Second, some people say the corruption scandals involving President Kim's sons have cooled the Roh Moo-hyun fever. But I think the reaction of the ruling party and Mr. Roh to the scandals was the more serious problem. Rumors about the sons were circulating during last year's legislative by-elections, and before the MDP primaries, evidence to support the rumors began to be revealed. The public did not pay a great deal of attention to the media reports at first; they were concentrating on the fresh face of Mr. Roh and thought no politician of the past was free from corruption. As Mr. Roh began to receive more scrutiny and the "fever" subsided, public indignation about the president's sons began to grow. The public was apparently disappointed in Mr. Roh, who stressed the importance of private loyalty rather than public welfare, and in the ruling party's leadership, which focused on protecting the Blue House.

Third, the Millennium Democratic Party's failure in its strategy resulted from its own defeatism. The party did not make any efforts to raise the voting rate, but tried to depend on regional ties and voting patterns. That is why it revived its former affiliation with the small United Liberal Democrats. Though Mr. Roh won a lot of votes in the primary elections because he was considered as a figure who opposed regionalism, he permitted the party to renew those ties. Accordingly, potential supporters of the ruling party turned their backs on him.

Fourth, the Millennium Democratic Party should have proposed future-oriented policies, including measures against corruption, in the local elections. They should have done that especially in the Seoul metropolitan area, where regionalism is relatively weak. If a party fails to show a vision for the future, voters will focus on its past performance. But Mr.

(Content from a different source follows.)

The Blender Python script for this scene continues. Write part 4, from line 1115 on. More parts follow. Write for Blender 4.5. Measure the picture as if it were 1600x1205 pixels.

Roh staked everything on leading his party to victory in the Busan local election; bolstered by Kim Young-sam's support there, he promised that he would ask the party to reconfirm his nomination for the presidency if it lost in those elections.

If the ruling party overlooks such faults in its own leadership, the party will lose any chance to win the presidency. The party should throw out the old Donggyo-dong faction, which is most responsible for corruption and entrenched interests.


The writer is a professor of international studies at Ewha Womans University.